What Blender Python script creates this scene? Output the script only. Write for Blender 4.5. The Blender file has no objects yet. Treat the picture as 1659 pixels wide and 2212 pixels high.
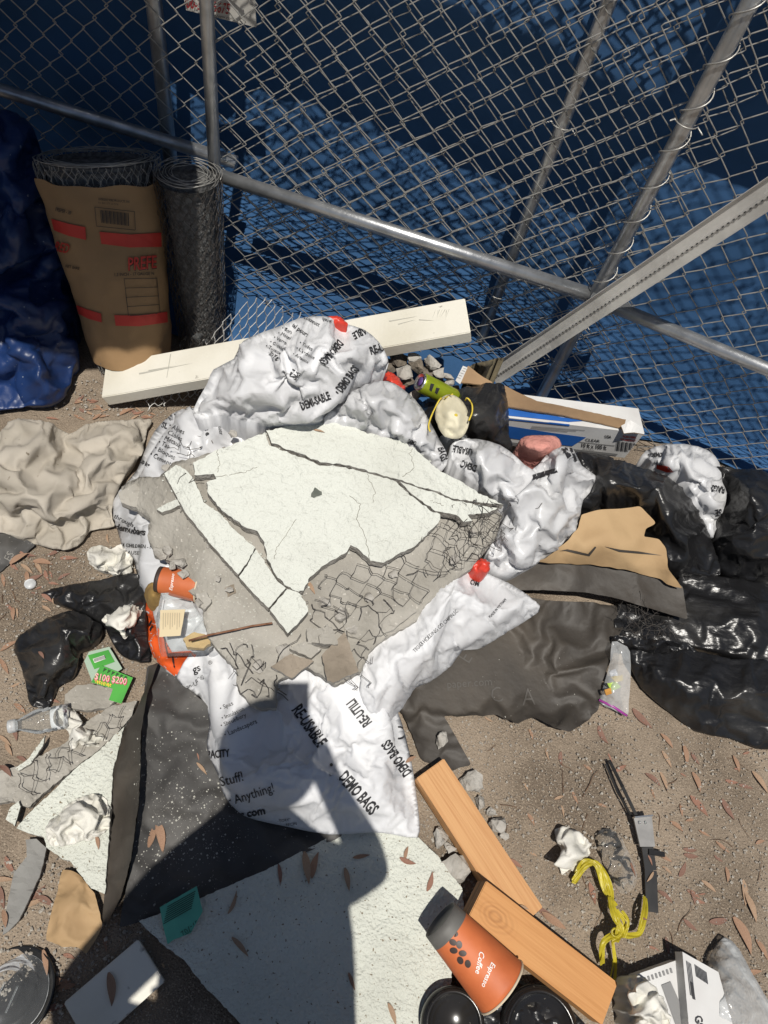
import bpy, bmesh, math, random, time
import numpy as np
from mathutils import Vector, Matrix, noise, geometry
from mathutils.bvhtree import BVHTree
T0 = time.time()
SC = bpy.context.scene
COL = SC.collection
RNG = random.Random(7)
# ------------------------------------------------------------------ camera, sky, sun, exposure
F_PX, CX, CY, CAM_H = 1534.0, 829.5, 1106.0, 1.6        # focal length and centre for a 1659 x 2212 picture
_d = np.array([545 - CX, 2030 - CY, F_PX]); _d /= np.linalg.norm(_d)          # straight down, in camera axes
_h = np.array([0, 0, 1.0]) - _d * _d[2]; _h /= np.linalg.norm(_h)
_r = np.cross(_d, _h)
if _r[0] < 0: _r = -_r
RW = np.array([_r, _h, -_d])                            # camera axes -> world
CAM = np.array([0, 0, CAM_H])
def ray(x, y): return RW @ np.array([x - CX, y - CY, F_PX])
def at(x, y, z=0.0):
    r = ray(x, y); return Vector(CAM + r * ((z - CAM_H) / r[2]))
def aty(x, y, Y):
    r = ray(x, y); return Vector(CAM + r * (Y / r[1]))
def proj(p):
    v = RW.T @ (np.array(p) - CAM); return v[0] / v[2] * F_PX + CX, v[1] / v[2] * F_PX + CY
camd = bpy.data.cameras.new('camera'); cam = bpy.data.objects.new('camera', camd); COL.objects.link(cam)
cam.matrix_world = Matrix([[RW[i][0], -RW[i][1], -RW[i][2], CAM[i]] for i in range(3)] + [[0, 0, 0, 1]])
camd.sensor_fit = 'VERTICAL'; camd.sensor_height = 24; camd.lens = F_PX / 2212 * 24
camd.clip_start = 0.01; camd.clip_end = 500
SC.camera = cam
SUN = -ray(656, 1487); SUN = Vector(SUN / np.linalg.norm(SUN))     # towards the sun: the phone's shadow lies here
w = bpy.data.worlds.new('World'); SC.world = w; w.use_nodes = True
nt = w.node_tree
sky = nt.nodes.new('ShaderNodeTexSky'); sky.sky_type = 'NISHITA'; sky.sun_disc = False
sky.sun_elevation = math.asin(SUN.z); sky.sun_rotation = math.atan2(SUN.x, SUN.y)
nt.links.new(sky.outputs[0], nt.nodes['Background'].inputs[0])
nt.nodes['Background'].inputs[1].default_value = 0.05
sl = bpy.data.lights.new('sun', 'SUN'); sl.energy = 5.0; sl.angle = math.radians(0.5); sl.color = (1, 0.955, 0.88)
so = bpy.data.objects.new('sun', sl); COL.objects.link(so)
so.rotation_euler = (-SUN).to_track_quat('-Z', 'Y').to_euler(); so.location = SUN * 8
SC.view_settings.view_transform = 'Standard'; SC.view_settings.look = 'None'
SC.view_settings.exposure = -0.17; SC.view_settings.gamma = 1.0
SC.render.engine = 'CYCLES'
SC.cycles.use_denoising = True
SC.cycles.max_bounces = 8; SC.cycles.transparent_max_bounces = 12

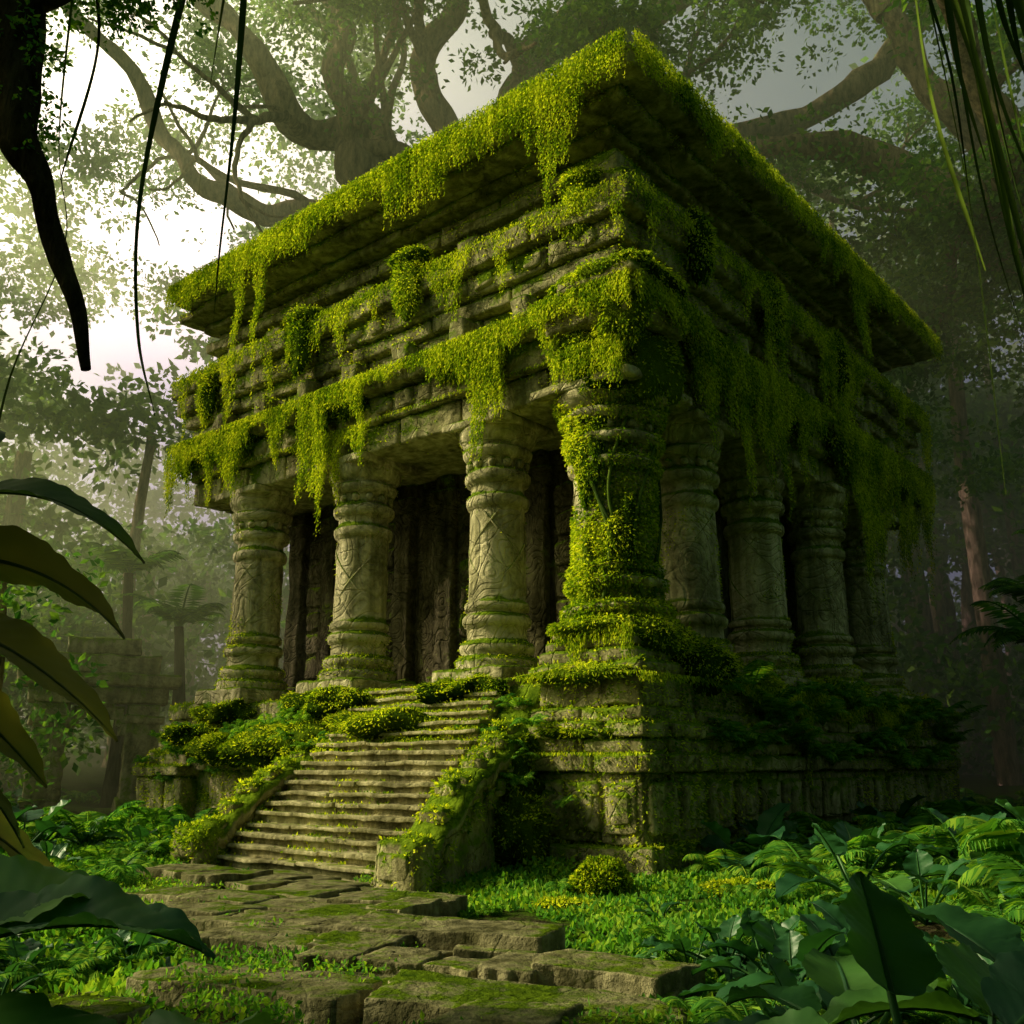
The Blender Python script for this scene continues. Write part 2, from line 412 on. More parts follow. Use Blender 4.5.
# ---------------- moss on the temple
cush=[];fr=[]
def cushion(c,r,n=700,seed=0,amp=.18,size=.06,droop=.6):
    r=np.array(r,float)
    e=ellipsoid(c,r,16,amp,seed,3.4);cush.append(e)
    P,Nn=sample_faces(e[0],e[1],int(n*2.6),lambda C,N_:np.clip(.45+fbm(C*2.2,seed%9)*1.3+.5*N_[:,2],.1,2))
    D=nrmz(P-np.array(c));P=P+D*(rng.random((len(P),1))**2*.10)
    fr.append(leafq(P,D,size,droop=droop,spread=.6,asp=.42))
allV=[];allF=[];o=0
for V,F in stone+ch:
    allV.append(V);allF.append(F+o);o+=len(V)
SV=np.concatenate(allV);SF=np.concatenate(allF)
def wt(C,Nn):
    a=fbm(C*.55,3)+.45*fbm(C*1.8,9)
    up=np.clip(Nn[:,2],0,1)
    side=np.clip(1-np.abs(Nn[:,2]),0,1)
    w=up*np.clip(.9+a*1.5,.35,2)
    near=np.exp(-((C[:,0]+.3)**2+(C[:,1]-.3)**2)/9.)
    right=(C[:,0]>-.9)&(C[:,1]>.8)
    rail=(C[:,1]<-.45)
    low=(C[:,2]<3)
    w=w+side*np.clip((a+.08+near*.35+.16*(C[:,2]>9)+.4*(C[:,2]>13.2)+.2*right+.2*rail+.12*low)*1.7,0,.95)
    vis=((C[:,1]<1.6)|(C[:,0]>-1.6))&(C[:,0]>-TX-1)&(C[:,1]<TY+1)
    w=w*vis*(1+1.0*rail)
    w=w*np.where((C[:,2]>13.7)&(C[:,0]<-.9)&(C[:,1]>.9),.05,1)
    w=w*np.where(Nn[:,2]<-.4,.0,1)
    return w
P,Nn=sample_faces(SV,SF,470000,wt)
fr.append(leafq(P,Nn,.065,droop=.4,spread=.6,asp=.45))
sV=np.concatenate([v for v,f in st]);oo=np.cumsum([0]+[len(v) for v,f in st])
sF=np.concatenate([f+oo[i] for i,(v,f) in enumerate(st)])
def ws(C,Nn):
    a=fbm(C*1.2,5)
    e=np.clip((np.abs(C[:,0]+4.6)-1.4),0,1)*1.6
    return np.clip(Nn[:,2],.1,1)*np.clip(a+e-.1+np.clip((C[:,2]-1.7)*1.6,0,3),0,3)*(C[:,1]<.4)
P,Nn=sample_faces(sV,sF,32000,ws);fr.append(leafq(P,Nn,.05,droop=.2,spread=.7))
for V,F in colpl:
    P,Nn=sample_faces(V,F,2200,lambda C,N_:np.clip(fbm(C*1.3,6)*2-.3+.9*(C[:,2]<3.9)+.4*N_[:,2],0,2));fr.append(leafq(P,Nn,.05,droop=.5,spread=.6,asp=.5))

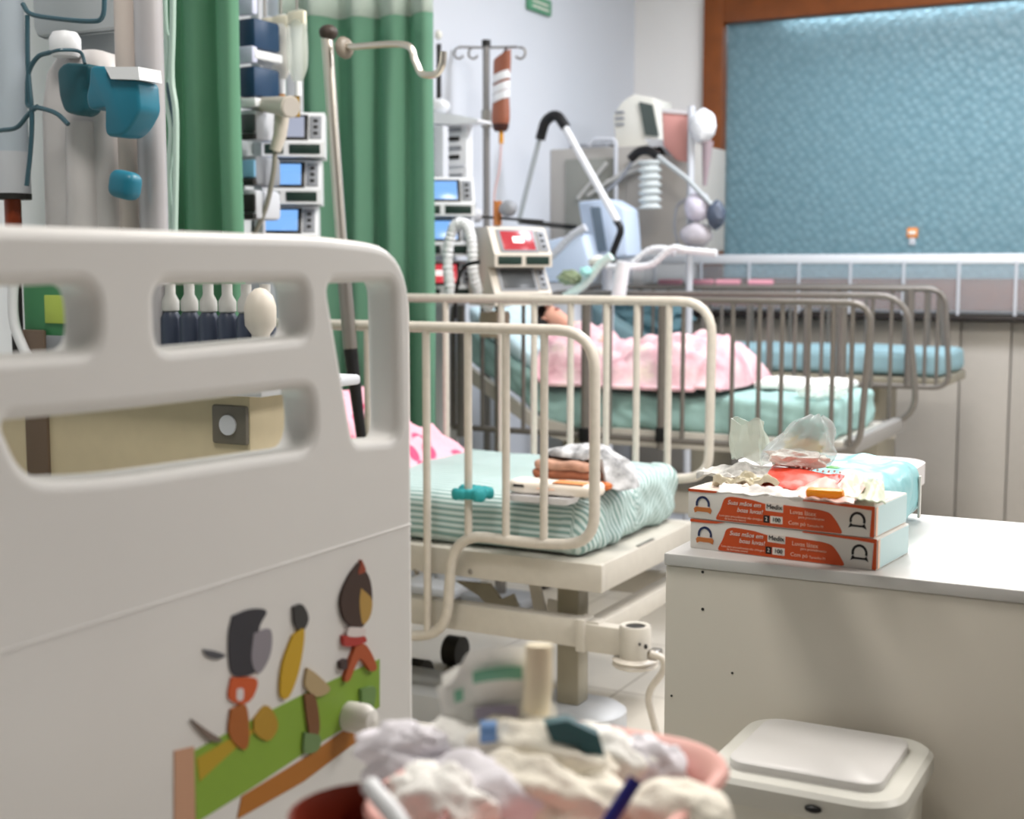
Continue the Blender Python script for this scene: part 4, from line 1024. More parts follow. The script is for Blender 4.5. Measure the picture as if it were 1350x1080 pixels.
# ------------------------------------------------------------------ ventilator with articulated arm, monitor cabinet, humidifier
YV = 6.38
v0, v1 = at(762, 264, y=YV), at(822, 335, y=YV)
ve = thing('ventilator', ((v0.x+v1.x)/2, YV+.1, 0), 'pale blue ventilator with dark slit screen and black jointed arm', 'ventilator')
MB().soft_prism([at(a, b, y=YV) for a, b in ((762, 266), (800, 262), (822, 275), (826, 338), (775, 345))], (0, .2, 0)).build('ventilator_body', BLUEW, ve)
MB().prism([at(a, b, y=YV-.008) for a, b in ((778, 273), (791, 273), (800, 330), (788, 332))], (0, .012, 0)).build('slit_screen', mat('slit_screen', '#71818f', .3), ve)
MB().cyl(((v0.x+v1.x)/2, YV+.1, .06), ((v0.x+v1.x)/2, YV+.1, v1.z+.02), .03).build('post', LGREY, ve)
MB().box(((v0.x+v1.x)/2, YV+.08, .05), (.4, .3, .06), .02).build('base', LGREY, ve)
ya = 6.2
MB().tube([at(684, 292, y=ya), at(712, 180, y=ya)], .013, 10).build('arm_link', mat('arm_grey', '#aab0b2', .4), ve)
MB().tube(fillet([at(712, 184, y=ya), at(719, 158, y=ya), at(734, 150, y=ya), at(746, 168, y=ya)], .06), .026, 12).build('arm_elbow', BLACK, ve)
MB().tube([at(743, 165, y=ya), at(814, 292, y=ya)], .018, 12).build('arm_link', MWHITE, ve)
MB().tube(fillet([at(812, 290, y=ya), at(820, 302, y=ya), at(806, 338, y=ya), at(812, 348, y=ya)], .03), .018, 10).build('arm_tip', BLACK, ve)
MB().tube([at(684, 292, y=ya), at(760, 300, y=YV+.1)], .013, 10).build('arm_mount', DARK, ve)

YC = 6.8
c0, c1 = at(738, 196, y=YC), at(912, 330, y=YC)
x0 = XL
cb = thing('monitor_cabinet', ((x0+c1.x)/2, YC+.25, c1.z), 'grey wall cabinet carrying the cream monitor', 'cabinet')
MB().box(((x0+c1.x)/2, YC+.27, (c0.z+c1.z)/2), (c1.x-x0, .5, c0.z-c1.z), .01).build('cabinet_body', mat('cabinet_grey', '#b5b1ab', .5), cb)
xm = at(812, 260, y=YC).x; xa = at(744, 260, y=YC).x
MB().box(((xa+xm)/2, YC+.014, (c0.z+c1.z)/2-.01), (xm-xa, .012, (c0.z-c1.z)-.1), .004).build('dark_panel', mat('cabinet_dark', '#8f9089', .5), cb)
MB().box(((xm+c1.x)/2+.02, YC+.012, (c0.z+c1.z)/2-.03), (c1.x-xm-.08, .01, (c0.z-c1.z)-.08), .004).build('light_panel', mat('cabinet_light', '#a9a49d', .5), cb)
for pts in (((762, 262), (800, 215)), ((775, 258), (845, 212)), ((800, 240), (845, 222))):
    MB().tube([at(*pts[0], y=YC-.02), at(*pts[1], y=YC-.02)], .012, 8).build('grey_strut', mat('strut_grey', '#b9b8b4', .4), cb)
q = at(775, 188, y=YC+.1); MB().box((q.x, YC+.2, c0.z+.015), (.22, .2, .03), .006).build('low_box', GREY, cb)
MB().tube(fillet([at(776, 192, y=YC-.01), at(782, 184, y=YC-.01), at(812, 184, y=YC-.01), at(812, 330, y=YC-.01)], .03), .012, 8).build('cable_duct', LGREY, cb)
# cream monitor
zb = c0.z
mo = thing('crt_monitor', (at(845, 195, y=YC+.2).x, YC+.25, zb), 'cream boxy monitor with dark screen on the grey cabinet', 'monitor')
ym = YC+.12
MB().soft_prism([at(a, b, y=ym) for a, b in ((808, 152), (820, 134), (835, 124), (862, 129), (872, 190), (868, 196), (812, 196))], (0, .26, 0)).build('monitor_body', IVORY, mo)
MB().prism([at(a, b, y=ym-.012) for a, b in ((842, 134), (860, 138), (868, 180), (850, 178))], (0, .02, 0)).build('monitor_screen', mat('crt_dark', '#4b5450', .3), mo)
for k in range(3): MB().box(at(817, 148+k*8, y=ym-.004), (.05, .01, .014), .002).build('vent_slot', GREY, mo)
MB().prism([at(a, b, y=ym-.1) for a, b in ((850, 182), (872, 184), (902, 202), (895, 207), (862, 203))], (0, .14, 0)).build('monitor_shelf', MWHITE, mo)
# pink bag and white bag
q = at(893, 178, y=YC-.06)
pbg = thing('pink_bag', (q.x, YC-.06, at(893, 212, y=YC-.06).z), 'flat dusty pink bag hanging beside the cream monitor', 'bag')
MB().soft_prism([at(a, b, y=YC-.08) for a, b in ((872, 146), (908, 150), (911, 180), (908, 214), (892, 212), (874, 192))], (0, .05, 0)).build('bag_body', mat('dusty_pink', '#c88f88', .5), pbg)
MB().prism([at(a, b, y=YC-.085) for a, b in ((872, 143), (910, 146), (910, 151), (872, 148))], (0, .06, 0)).build('bag_hem', mat('pale_hem', '#d9d4d4', .5), pbg)
MB().tube([at(892, 146, y=YC-.05), Vector((at(892, 146, y=YC-.05).x, YC+.03, at(892, 190, y=YC).z))], .006).build('bag_hanger', STEEL, pbg)
q = at(928, 165, y=YC-.1)
h2 = thing('humidifier_stand', (q.x, YC-.12, 0), 'white pole with lilac chambers and a dark clamp by the window frame', 'humidifier')
MB().cyl((q.x-.06, YC-.12, .05), (q.x-.06, YC-.12, at(915, 140, y=YC-.12).z), .018).build('pole', LGREY, h2)
MB().box((q.x-.06, YC-.12, .04), (.34, .1, .05), .015).build('base', LGREY, h2)
MB().blob(at(927, 166, y=YC-.14), (.065, .05, .085), .15, 2.5, 4).build('white_bag', MWHITE, h2)
MB().tube([at(933, 186, y=YC-.12), at(929, 245, y=YC-.12)], lambda t: .03-.02*t, 12).build('tapered_neck', mat('mauve_grey', '#9b8b90', .5), h2)
MB().blob(at(920, 273, y=YC-.16), (.07, .06, .075), .1, 2, 3).build('lilac_chamber', mat('lilac_plastic', '#d5d0dd', .4), h2)
MB().blob(at(918, 310, y=YC-.16), (.085, .06, .065), .1, 2, 5).build('lower_chamber', mat('lilac_grey', '#b9b4ba', .4), h2)
MB().blob(at(944, 283, y=YC-.18), (.05, .04, .07), .2, 3, 6).build('dark_clamp', mat('slate_clamp', '#4b5566', .4), h2)
MB().tube(fillet([at(895, 325, y=YC-.15), at(888, 300, y=YC-.15), at(892, 270, y=YC-.15), at(906, 262, y=YC-.15)], .05), .008, 8).build('loop_hose', GREY, h2)
MB().tube([at(866, 205, y=YC-.2), at(905, 235, y=YC-.2), at(938, 270, y=YC-.2)], .013, 10).build('arm_link', mat('arm_grey'), h2)
MB().tube(fillet([at(831, 210, y=YC-.2), at(842, 199, y=YC-.2), at(856, 198, y=YC-.2), at(868, 206, y=YC-.2)], .04), .024, 12).build('arm_elbow', BLACK, h2)
MB().tube([at(834, 212, y=YC-.2), at(818, 236, y=YC-.2), at(800, 252, y=YC-.2)], .011, 8).build('arm_link', GREY, h2)
# bellows
tb = MB(); a0, a1 = at(857, 212, y=YC-.2), at(857, 275, y=YC-.2)
tb.tube([a0.lerp(a1, k/60) for k in range(61)], lambda t: .052+.009*s_(t*40), 18)
tb.build_top('bellows', mat('bellows_white', '#dfe6e6', .35, trans=.3, ior=1.1), 'white ribbed bellows hanging below the black elbow', 'bellows')
# white ventilator hoses and assorted tubes by the third bed's head
def hose(pts, y, r, m_, nm, lb, rib=True, amp=.0014):
    P = spline([at(a, b, y=y) for a, b in pts], 16)
    MB().tube(P, (lambda t: r+amp*s_(t*len(P)*1.6)) if rib else r, 10).build_top(nm, m_, lb, 'hose')
hose([(820, 385), (812, 365), (830, 350), (855, 330), (878, 328), (890, 335)], 6.0, .014, MWHITE, 'breathing_hose', 'white breathing hose arching highest beside the guard')
hose([(800, 352), (835, 352), (860, 348), (885, 328), (905, 330), (945, 334)], 5.95, .016, MWHITE, 'breathing_hose', 'white breathing hose sagging toward the guard rail')
hose([(822, 345), (819, 365), (814, 400)], 5.9, .035, MWHITE, 'wide_hose', 'wide pale hose rising behind the rails', False)
hose([(745, 392), (770, 375), (790, 350), (806, 338)], 5.85, .022, mat('mint_hose', '#cfe6df', .4), 'mint_hose', 'mint tinted hose leaning toward the arm tip')
hose([(712, 352), (735, 330), (755, 310), (772, 300)], 6.1, .02, LGREY, 'grey_hose', 'grey white hose rising left of the pale blue ventilator')
MB().blob(at(752, 366, y=5.85), (.06, .04, .035), .35, 4, 2).build_top('green_mask', mat('olive_mask', '#8c9a78', .5), 'olive green mask lying among the hoses', 'mask')
MB().blob(at(790, 345, y=5.95), (.055, .04, .03), .3, 3, 4).build_top('cream_filter', IVORY, 'cream filter at the end of the jointed arm', 'filter')
MB().blob(at(772, 358, y=5.8), (.028, .03, .022), .3, 3, 6).build_top('turquoise_cap', mat('turquoise_cap', '#9fdcd4', .4), 'pale turquoise cap between the hoses', 'cap')
# blue white box below the arm
pb = thing('instrument_case', (at(728, 350, y=6.1).x, 6.2, 0), 'pale blue instrument case between the red screen pump and ventilator', 'case')
MB().soft_prism([at(a, b, y=6.1) for a, b in ((706, 322), (735, 314), (766, 308), (778, 350), (770, 372), (700, 372))], (0, .14, 0)).build('case_body', BLUEW, pb)
q = at(738, 372, y=6.17); MB().box((q.x, 6.17, q.z/2), (.2, .12, q.z), .01).build('case_stand', LGREY, pb)

# ------------------------------------------------------------------ counter with glove boxes
ZK = 1.03
k0 = at(883, 727, z=ZK); k1 = at(910, 690, z=ZK); kb_ = at(1350, 690, z=ZK)
CX0, CY0, CY1, CX1 = -.722, 1.855, 2.35, 1.0
co = thing('cabinet', ((CX0+CX1)/2, (CY0+CY1)/2, 0), 'white laminate cabinet with glove boxes on top', 'cabinet')
MB().box(((CX0+CX1)/2, (CY0+CY1)/2, (ZK-.018)/2), (CX1-CX0, CY1-CY0, ZK-.02), .002).build('cabinet_body', mat('cabinet_side', '#e3dccf', .5, noise_amt=.03, noise_scale=3), co)
MB().box(((CX0+CX1)/2, (CY0+CY1)/2, ZK-.009), (CX1-CX0+.004, CY1-CY0+.006, .018), .0025).build('cabinet_top', mat('white_worktop', '#d3d1ce', .35), co)
for (a, b, r_) in ((927, 754, .0022), (927, 803, .0024), (966, 887, .0018), (886, 917, .0018)):
    q = at(a, b, y=CY0+.002); MB().cyl((q.x, CY0+.003, q.z), (q.x, CY0-.0005, q.z), r_, n=10).build('screw_hole', DARK, co)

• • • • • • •

◆ **CHALLENGE**
Of the lines in the material above, state how many contain the string "script"; give no other text.

◆ **ANSWER TO THE PROBLEM**
3